Goal of the exercise »
Output exactly the lines from the first one down to the line containing "grid_object('beach', X, Y, Z, GM, A, f_bch)", inclusive.

Dataset extract »
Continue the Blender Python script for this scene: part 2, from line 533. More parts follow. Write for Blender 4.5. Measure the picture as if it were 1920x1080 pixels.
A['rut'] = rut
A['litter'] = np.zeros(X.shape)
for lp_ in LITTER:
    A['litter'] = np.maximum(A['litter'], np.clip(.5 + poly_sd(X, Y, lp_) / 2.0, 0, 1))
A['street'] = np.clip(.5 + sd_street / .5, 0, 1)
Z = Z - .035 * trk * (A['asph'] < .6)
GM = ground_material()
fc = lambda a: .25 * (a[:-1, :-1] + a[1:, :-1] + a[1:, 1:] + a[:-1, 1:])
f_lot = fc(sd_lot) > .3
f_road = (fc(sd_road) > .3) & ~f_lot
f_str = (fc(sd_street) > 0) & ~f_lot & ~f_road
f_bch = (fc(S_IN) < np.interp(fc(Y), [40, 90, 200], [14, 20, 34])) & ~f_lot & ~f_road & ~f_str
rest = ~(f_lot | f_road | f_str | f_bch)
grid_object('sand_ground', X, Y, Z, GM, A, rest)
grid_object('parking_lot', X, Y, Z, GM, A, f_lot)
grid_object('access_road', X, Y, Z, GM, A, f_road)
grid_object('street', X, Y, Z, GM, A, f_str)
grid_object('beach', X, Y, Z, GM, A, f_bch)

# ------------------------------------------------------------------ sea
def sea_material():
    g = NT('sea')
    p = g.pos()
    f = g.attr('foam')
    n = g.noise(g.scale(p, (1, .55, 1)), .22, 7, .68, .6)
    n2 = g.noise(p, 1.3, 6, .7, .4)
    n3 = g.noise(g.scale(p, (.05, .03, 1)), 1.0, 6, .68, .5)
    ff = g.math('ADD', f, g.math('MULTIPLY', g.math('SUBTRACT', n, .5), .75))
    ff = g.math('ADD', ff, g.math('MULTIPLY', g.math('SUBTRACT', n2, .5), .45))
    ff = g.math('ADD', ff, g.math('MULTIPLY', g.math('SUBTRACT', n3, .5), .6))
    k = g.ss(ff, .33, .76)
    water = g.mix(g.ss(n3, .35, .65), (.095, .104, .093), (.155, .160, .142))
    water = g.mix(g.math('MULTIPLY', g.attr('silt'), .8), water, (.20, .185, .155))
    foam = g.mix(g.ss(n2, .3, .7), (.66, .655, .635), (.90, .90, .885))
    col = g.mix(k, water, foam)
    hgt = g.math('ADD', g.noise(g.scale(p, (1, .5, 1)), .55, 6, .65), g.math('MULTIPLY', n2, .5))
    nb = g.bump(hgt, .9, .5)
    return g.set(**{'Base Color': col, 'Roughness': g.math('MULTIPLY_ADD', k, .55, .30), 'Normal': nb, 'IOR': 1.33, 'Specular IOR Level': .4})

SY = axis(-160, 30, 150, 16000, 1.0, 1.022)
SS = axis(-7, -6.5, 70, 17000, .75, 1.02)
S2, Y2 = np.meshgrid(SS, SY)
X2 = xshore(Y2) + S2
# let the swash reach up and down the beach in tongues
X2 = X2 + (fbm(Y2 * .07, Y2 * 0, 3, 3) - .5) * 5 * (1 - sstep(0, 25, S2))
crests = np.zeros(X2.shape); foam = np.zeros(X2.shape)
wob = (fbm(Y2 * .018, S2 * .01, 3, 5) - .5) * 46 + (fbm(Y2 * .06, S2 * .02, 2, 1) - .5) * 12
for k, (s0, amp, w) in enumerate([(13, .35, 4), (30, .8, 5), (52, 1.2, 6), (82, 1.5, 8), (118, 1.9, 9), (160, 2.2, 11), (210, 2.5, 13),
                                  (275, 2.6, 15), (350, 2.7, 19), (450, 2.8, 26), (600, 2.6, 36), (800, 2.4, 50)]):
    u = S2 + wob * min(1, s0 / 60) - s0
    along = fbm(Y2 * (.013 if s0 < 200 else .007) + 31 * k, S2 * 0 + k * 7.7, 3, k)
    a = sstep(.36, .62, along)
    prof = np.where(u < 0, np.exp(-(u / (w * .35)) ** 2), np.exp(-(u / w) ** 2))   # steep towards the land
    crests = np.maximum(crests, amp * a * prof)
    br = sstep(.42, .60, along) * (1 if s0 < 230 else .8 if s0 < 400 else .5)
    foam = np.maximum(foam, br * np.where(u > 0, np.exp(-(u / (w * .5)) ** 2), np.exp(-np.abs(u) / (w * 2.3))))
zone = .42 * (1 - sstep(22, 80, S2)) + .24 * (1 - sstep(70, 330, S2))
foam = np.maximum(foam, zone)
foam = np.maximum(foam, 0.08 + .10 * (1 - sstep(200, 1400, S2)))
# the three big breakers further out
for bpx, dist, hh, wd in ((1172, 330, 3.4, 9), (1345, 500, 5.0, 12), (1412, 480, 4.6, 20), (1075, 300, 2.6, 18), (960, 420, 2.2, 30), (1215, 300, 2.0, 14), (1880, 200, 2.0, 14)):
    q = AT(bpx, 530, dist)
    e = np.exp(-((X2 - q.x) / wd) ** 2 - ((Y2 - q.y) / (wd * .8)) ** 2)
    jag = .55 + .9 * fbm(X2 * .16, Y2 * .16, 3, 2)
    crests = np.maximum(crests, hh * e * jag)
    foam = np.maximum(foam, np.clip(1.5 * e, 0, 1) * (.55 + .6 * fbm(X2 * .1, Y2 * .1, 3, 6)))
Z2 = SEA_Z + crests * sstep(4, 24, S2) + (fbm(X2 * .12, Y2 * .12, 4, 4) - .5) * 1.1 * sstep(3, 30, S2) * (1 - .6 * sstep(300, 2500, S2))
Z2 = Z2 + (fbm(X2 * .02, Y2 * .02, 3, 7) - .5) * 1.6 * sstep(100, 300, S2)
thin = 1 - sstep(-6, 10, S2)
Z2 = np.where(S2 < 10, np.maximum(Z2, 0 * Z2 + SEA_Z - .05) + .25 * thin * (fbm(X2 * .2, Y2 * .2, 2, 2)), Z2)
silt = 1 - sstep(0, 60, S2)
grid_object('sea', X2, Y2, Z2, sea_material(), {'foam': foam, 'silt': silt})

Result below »
Continue the Blender Python script for this scene: part 2, from line 533. More parts follow. Write for Blender 4.5. Measure the picture as if it were 1920x1080 pixels.
A['rut'] = rut
A['litter'] = np.zeros(X.shape)
for lp_ in LITTER:
    A['litter'] = np.maximum(A['litter'], np.clip(.5 + poly_sd(X, Y, lp_) / 2.0, 0, 1))
A['street'] = np.clip(.5 + sd_street / .5, 0, 1)
Z = Z - .035 * trk * (A['asph'] < .6)
GM = ground_material()
fc = lambda a: .25 * (a[:-1, :-1] + a[1:, :-1] + a[1:, 1:] + a[:-1, 1:])
f_lot = fc(sd_lot) > .3
f_road = (fc(sd_road) > .3) & ~f_lot
f_str = (fc(sd_street) > 0) & ~f_lot & ~f_road
f_bch = (fc(S_IN) < np.interp(fc(Y), [40, 90, 200], [14, 20, 34])) & ~f_lot & ~f_road & ~f_str
rest = ~(f_lot | f_road | f_str | f_bch)
grid_object('sand_ground', X, Y, Z, GM, A, rest)
grid_object('parking_lot', X, Y, Z, GM, A, f_lot)
grid_object('access_road', X, Y, Z, GM, A, f_road)
grid_object('street', X, Y, Z, GM, A, f_str)
grid_object('beach', X, Y, Z, GM, A, f_bch)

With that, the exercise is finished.